I also have issues with the multiplayer, which is just as needlessly complex as a FromSoftware game. Developed by Devoured Studios (an outfit comprised of James Silva and Shane Lynch), the multiplayer utilises half a dozen items, currencies and NPCs when it could simply allow you to join on a friend or initiate an invasion from wherever you are. Instead, teaming up with a friend requires one item, while helping someone or calling for help requires others.

Multiple factions vie for your patronage, and each has its own currency and rules. Also, you can only be invaded when you’re cooperating, so forget having a simple run with a friend as you’ll often be invaded by other players looking to ruin your day. It’s frustrating that the multiplayer works this way, as no one really seems to benefit from it and the only reason for it is “because Soulslike”. It’s also tricky to play coop on a 2D plain, when all the effects, enemies, and clutter make it difficult to see what’s going on.

But besides an optional mode that you can simply ignore, Salt and Sacrifice doesn’t put many feet wrong. James Silva, Shane Lynch and the few others involved in bringing this to the masses should be incredibly proud of what they’ve achieved here. It’s a game that could take you 20 hours or 40, maybe more if you do want to indulge the multiplayer or the endless optional Mage Hunts to unlock every last piece of gear.
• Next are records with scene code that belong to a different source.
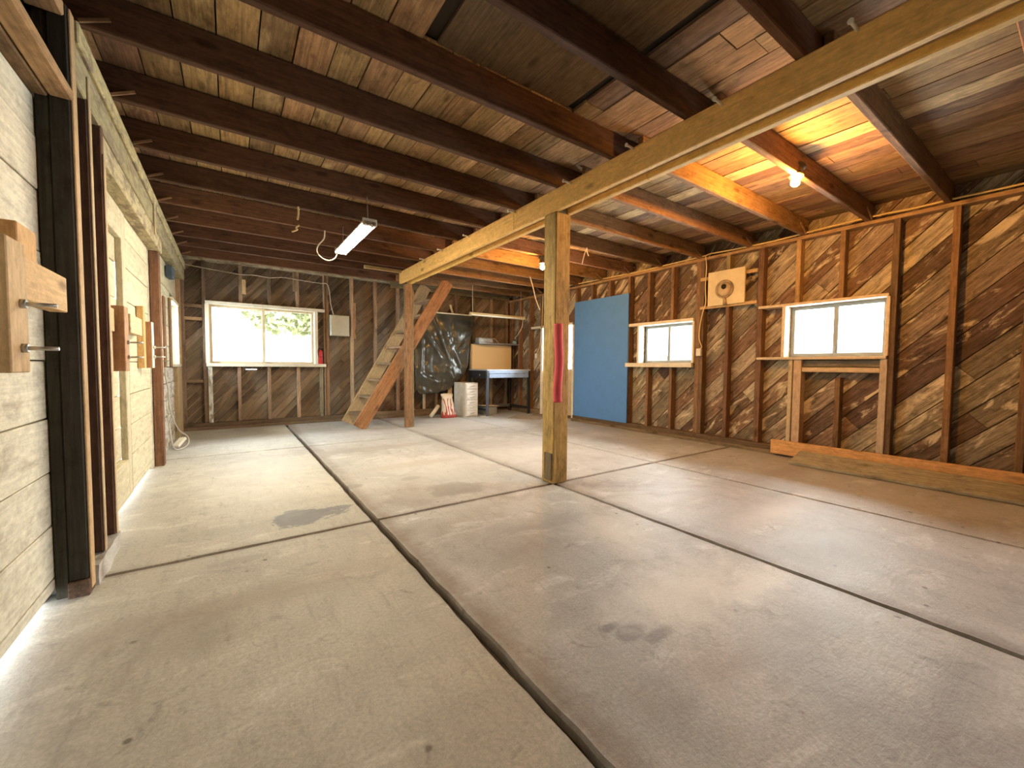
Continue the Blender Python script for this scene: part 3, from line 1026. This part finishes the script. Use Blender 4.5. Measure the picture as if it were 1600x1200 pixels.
ow = tag(tube('lamp_cable', [(5.18, 5.9, 2.49), (5.18, 5.38, 2.475), (5.18, 4.6, 2.46), (5.18, 4.06, 2.452), (5.185, 3.5, 2.46), (5.18, 3.05, 2.462), (5.18, 2.95, 2.475), (5.185, 2.626, 2.462),
                       (5.18, 2.26, 2.455), (5.185, 2.06, 2.46), (5.18, 1.65, 2.475), (5.185, 1.245, 2.478), (5.18, 1.02, 2.468), (5.18, .745, 2.472), (5.18, .40, 2.466), (5.18, -.6, 2.47), (5.18, -2.5, 2.47)],
                     .009, RUB, (.82, .62, .26)), 'yellow cable stapled along the top of the right wall', 'cable')
tag(tube('drop_cable', [(5.18, 3.015, 2.45), (5.175, 2.998, 2.3), (5.178, 3.008, 2.05), (5.175, 2.995, 1.85), (5.18, 3.035, 1.72), (5.182, 3.07, 1.55), (5.18, 3.075, 1.38), (5.185, 3.04, 1.27), (5.18, 3.06, 1.25)], .008, RUB, (.74, .58, .30)),
    'yellow cable dropping past the vent panel to the socket box', 'cable')
tag(tube('drop_cable', [(5.18, 6.40, 2.40), (5.185, 6.42, 2.1), (5.18, 6.43, 1.75), (5.18, 6.47, 1.5), (5.18, 6.52, 1.33), (5.17, 6.58, 1.25)], .009, RUB, (.72, .58, .28)),
    'yellow cable dropping beside the head of the side door', 'cable')

tag(timber('orange_plank', (5.085, 2.11, .105), (5.085, -1.4, .112), .155, .038, (0, 0, 1), W_NEW, (.76, .43, .18)),
    'long orange new plank standing on edge along the right wall', 'plank')
gb = tag(timber('grey_plank', (4.885, 1.80, .058), (4.885, -1.4, .058), .30, .03, (.96, 0, .27), W_OLD, (.34, .305, .22)),
         'weathered grey plank lying tilted on the floor before the orange one', 'plank')

# ================================================================= BACK WALL THINGS
ep = tag(empty('fuse_box', (1.6, 7.6, 1.49)), 'grey-green metal fuse box between the studs right of the back window', 'fuse box')
block('cabinet_body', 1.44, 1.755, 7.57, 7.66, 1.49, 1.85, METALC, (.42, .46, .41), ep, .004)
block('cabinet_door', 1.45, 1.745, 7.562, 7.572, 1.50, 1.84, METALC, (.47, .51, .46), ep, .003)
block('door_catch', 1.725, 1.738, 7.555, 7.563, 1.65, 1.69, STEEL, None, ep, .002)
tag(tube('fuse_cable', [(-.58, 7.63, 2.44), (-.3, 7.62, 2.41), (0.0, 7.625, 2.385), (.165, 7.64, 2.375), (.35, 7.62, 2.385), (.55, 7.64, 2.375), (.75, 7.62, 2.40), (1.0, 7.635, 2.39), (1.3, 7.63, 2.375), (1.40, 7.60, 2.37), (1.44, 7.60, 2.25), (1.455, 7.60, 2.05), (1.50, 7.605, 1.855)], .006, RUB, (.66, .58, .46)),
    'thin pale cable strung across the back studs down to the fuse box', 'cable')

fe = tag(empty('fire_extinguisher', (1.287, 7.63, 1.0)), 'small red fire extinguisher standing on the back window sill', 'extinguisher')
FR = plain('red_enamel', (.58, .03, .035), .3, var=.05)
lathe('cylinder', [(.001, 0), (.034, 0), (.036, .006), (.036, .20), (.030, .225), (.014, .24), (.012, .25), (.001, .25)], FR, None, fe, Matrix.Translation((1.287, 7.63, 1.0)), 20)
lathe('band', [(.0365, .118), (.0368, .119), (.0368, .127), (.0365, .128)], plain('black_band', (.02, .02, .02), .5), None, fe, Matrix.Translation((1.287, 7.63, 1.0)), 20)
lathe('valve', [(.001, .245), (.013, .245), (.013, .275), (.006, .28), (.001, .28)], plain('black_plastic', (.05, .045, .04), .5), None, fe, Matrix.Translation((1.287, 7.63, 1.0)), 14)
block('handle', 1.275, 1.335, 7.622, 7.638, 1.278, 1.29, plain('grey_lever', (.3, .28, .26), .4, .5), None, fe, .002)
tube('hose', [(1.275, 7.615, 1.262), (1.25, 7.60, 1.25), (1.246, 7.60, 1.2), (1.25, 7.60, 1.14)], .005, plain('hose_rubber', (.03, .03, .03), .6), None, fe)

# black plastic sheet hanging in folds
bm = bmesh.new()
outL = [(3.37, 2.03), (3.15, 1.76), (2.98, 1.55), (2.90, 1.37), (2.905, 1.05), (2.91, .75), (2.93, .56), (2.98, .44)]
outR = [(4.245, 2.02), (4.215, 1.80), (4.13, 1.56), (4.09, 1.30), (4.07, 1.04), (3.98, .82), (3.82, .66), (3.62, .52)]


def lerp_path(P, f):
    g = f * (len(P) - 1)
    i = min(int(g), len(P) - 2)
    return Vector(P[i]).lerp(Vector(P[i + 1]), g - i)


NU, NV = 60, 66
CREASES = [((3.12, 1.66), (3.60, .94), .035, .05), ((3.60, .94), (3.69, .66), .03, .05), ((3.30, 1.92), (3.78, .74), .03, .06), ((3.98, 1.46), (3.76, 1.22), .03, .05),
           ((3.76, 1.22), (3.94, .86), .03, .055), ((4.23, 1.86), (3.98, 1.5), .025, .05), ((3.05, 1.5), (3.0, .6), .04, .05), ((3.0, .8), (3.6, .62), .05, .03),
           ((3.5, 1.9), (3.74, 1.25), .07, .03)]
gridv = []
for j in range(NV + 1):
    row = []
    for i in range(NU + 1):
        u, v = i / NU, j / NV
        p = lerp_path(outL, v).lerp(lerp_path(outR, v), u)
        sag = .03 * math.sin(math.pi * u) * v
        fold = 0
        for (A, B, wd, amp) in CREASES:
            A, B = Vector(A), Vector(B)
            tt = max(0, min(1, (p - A).dot(B - A) / (B - A).length_squared))
            off = (p - A.lerp(B, tt))
            side = (B - A).x * off.y - (B - A).y * off.x
            dd = off.length * (1 if side > 0 else -1)
            fold += amp * math.sin(math.pi * min(1, tt * 1.2 + .15)) ** .5 * (math.exp(-(dd / wd) ** 2) - .5 * math.exp(-((dd - 1.7 * wd) / wd) ** 2))
        nn = noise.noise(Vector((p.x * 3.2, p.y * 3.2, 3))) * .05 + noise.noise(Vector((p.x * 11, p.y * 11, 7))) * .012 + abs(noise.noise(Vector((p.x * 7, p.y * 5, 9)))) * .02
        yy = 7.52 - .07 * v - fold - (nn + .03) * min(1, v * 4 + .15)
        row.append(bm.verts.new((p.x, min(yy, 7.56), p.y - sag + noise.noise(Vector((u * 9, v * 2, 1))) * .02 * v)))
    gridv.append(row)
for j in range(NV):
    for i in range(NU):
        bm.faces.new((gridv[j][i], gridv[j][i + 1], gridv[j + 1][i + 1], gridv[j + 1][i])).smooth = True
pl_m = plain('black_polythene', (.058, .058, .046), .3, spec=.6, var=.3, scale=6, bmp=.2)
pl = tag(link('plastic_sheet', bm_mesh(bm), pl_m), 'crumpled black plastic sheet hung on the back wall beside the stair', 'plastic sheet')
sm = pl.modifiers.new('thickness', 'SOLIDIFY')
sm.thickness = .003
tag(block('wall_shelf', 3.35, 4.18, 7.50, 7.648, 2.022, 2.048, W_NEW, (.72, .68, .52)), 'narrow pale shelf board above the black plastic sheet', 'shelf')
tag(timber('wood_offcut', (3.79, 7.61, 2.052), (3.74, 7.635, 2.23), .045, .02, (1, 0, .2), W_NEW, (.72, .60, .40)), 'short pale wood offcut leaning upright on the narrow shelf', 'offcut')
tag(block('white_lath', 3.135, 3.185, 7.60, 7.62, .10, .46, PAINT, (.72, .68, .6)), 'white lath upright below the black plastic sheet', 'lath')

# ================================================================= WORKBENCH
BL = (.33, .44, .64)
DKM = (.035, .04, .05)
wbn = tag(empty('workbench', (4.7, 7.1, 0)), 'blue-grey metal workbench with a tan pegboard back in the corner', 'workbench')
block('bench_top', 4.10, 5.16, 6.76, 7.50, .895, .92, METALC, (.52, .55, .58), wbn, .003)
block('apron', 4.15, 5.15, 6.765, 6.785, .84, .897, METALC, BL, wbn, .002)
block('drawer_front', 4.16, 5.14, 6.768, 6.786, .755, .833, METALC, BL, wbn, .002)
block('end_panel', 4.105, 4.125, 6.81, 7.48, .74, .895, METALC, DKM, wbn, .002)
lathe('knob', [(.001, .025), (.012, .025), (.014, .012), (.006, .008), (.006, 0)], STEEL, None, wbn, Matrix.Translation((4.105, 7.02, .81)) @ Matrix.Rotation(-math.pi / 2, 4, 'Y'), 12)
for (x, y) in ((4.125, 6.785), (5.13, 6.785), (4.125, 7.475), (5.13, 7.475)):
    block('leg', x - .022, x + .022, y - .022, y + .022, 0, .895, METALC, (.10, .12, .16) if (x < 4.5 and y < 7) else DKM, wbn, .003)
block('stretcher', 4.13, 5.13, 7.455, 7.49, .10, .155, METALC, (.16, .18, .22), wbn, .002)
for x in (4.125, 5.13):
    block('stretcher', x - .015, x + .015, 6.80, 7.46, .10, .15, METALC, DKM, wbn, .002)


def pegboard():
    m, t, n, l, b = nt('pegboard')
    tc = N(t, 'ShaderNodeTexCoord')
    vo = N(t, 'ShaderNodeTexVoronoi')
    vo.inputs['Randomness'].default_value = 0
    vo.inputs['Scale'].default_value = 40
    l.new(tc.outputs['Object'], vo.inputs['Vector'])
    f = ramp(t, vo.outputs['Distance'], .14, .2, (.46, .34, .18), (.92, .71, .40))
    l.new(f, b.inputs['Base Color'])
    b.inputs['Roughness'].default_value = .6
    return m


block('pegboard', 4.15, 5.135, 7.44, 7.455, .92, 1.435, pegboard(), None, wbn, .001)
block('peg_frame', 5.135, 5.17, 7.43, 7.50, .92, 1.44, METALC, DKM, wbn, .003)
block('peg_frame', 4.12, 4.15, 7.43, 7.50, .92, 1.44, W_NEW, (.62, .46, .26), wbn, .003)
block('top_shelf', 4.20, 5.20, 7.24, 7.50, 1.44, 1.468, METALC, (.30, .32, .34), wbn, .003)
gc = tag(empty('grey_case', (4.39, 7.36, 1.469)), 'flat grey case with a looped white cord on the bench top shelf', 'case')
block('case_body', 4.22, 4.56, 7.28, 7.44, 1.469, 1.56, METALC, (.42, .44, .46), gc, .008)
block('case_lid', 4.225, 4.555, 7.285, 7.435, 1.561, 1.568, METALC, (.5, .52, .54), gc, .003)
bc = tag(empty('blue_clamp', (5.12, 7.3, 1.469)), 'small light blue gadget with two prongs at the end of the bench shelf', 'gadget')
lathe('body', [(.001, 0), (.045, 0), (.05, .02), (.045, .05), (.025, .065), (.001, .067)], GEN, (.35, .55, .68), bc, Matrix.Translation((5.12, 7.3, 1.469)), 18)
for dx in (-.018, .018):
    tube('prong', [(5.12 + dx, 7.3, 1.53), (5.12 + dx * 1.2, 7.3, 1.585)], .006, GEN, (.08, .1, .14), bc, 6, False)
tube('cord', [(4.60, 7.34, 1.475), (4.585, 7.34, 1.52), (4.60, 7.34, 1.565), (4.65, 7.33, 1.55), (4.70, 7.33, 1.50), (4.74, 7.33, 1.475)], .006, RUB, (.8, .76, .66), gc)

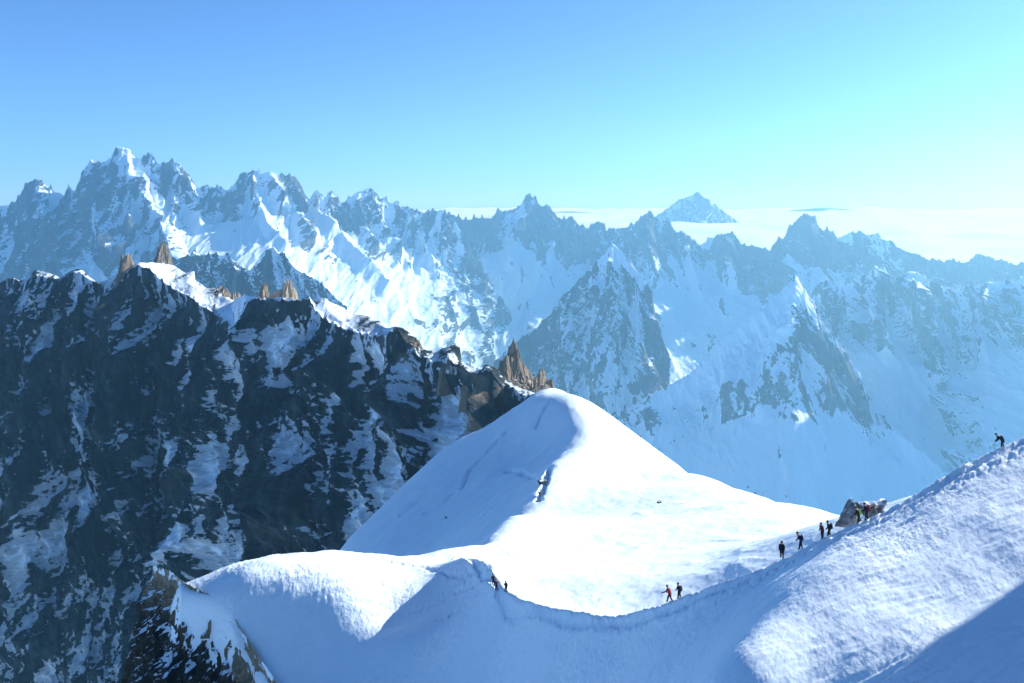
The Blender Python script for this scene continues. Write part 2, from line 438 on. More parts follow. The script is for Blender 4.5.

Salt and Sacrifice is one of the best 2D Soulslikes I’ve played, despite a few issues with spiking difficulty. It’s perhaps not the best Metroidvania or side-scrolling platformer, but as a 2D distillation of the Soulslike formula, Salt and Sacrifice is pure gaming alchemy.

Positives

Looks great
Deceptively huge
Deep customisation
Satisfying gameplay loop

Negatives

Needs a map
Inconsistent difficulty

Editor Rating
 
Our Score
9.0

SCORE OUT OF TEN
9.0


In Short
 

Salt and Sacrifice may not be the best Metroidvania ever made, but as a 2D distillation of the Soulslike formula, this is pure gaming alchemy.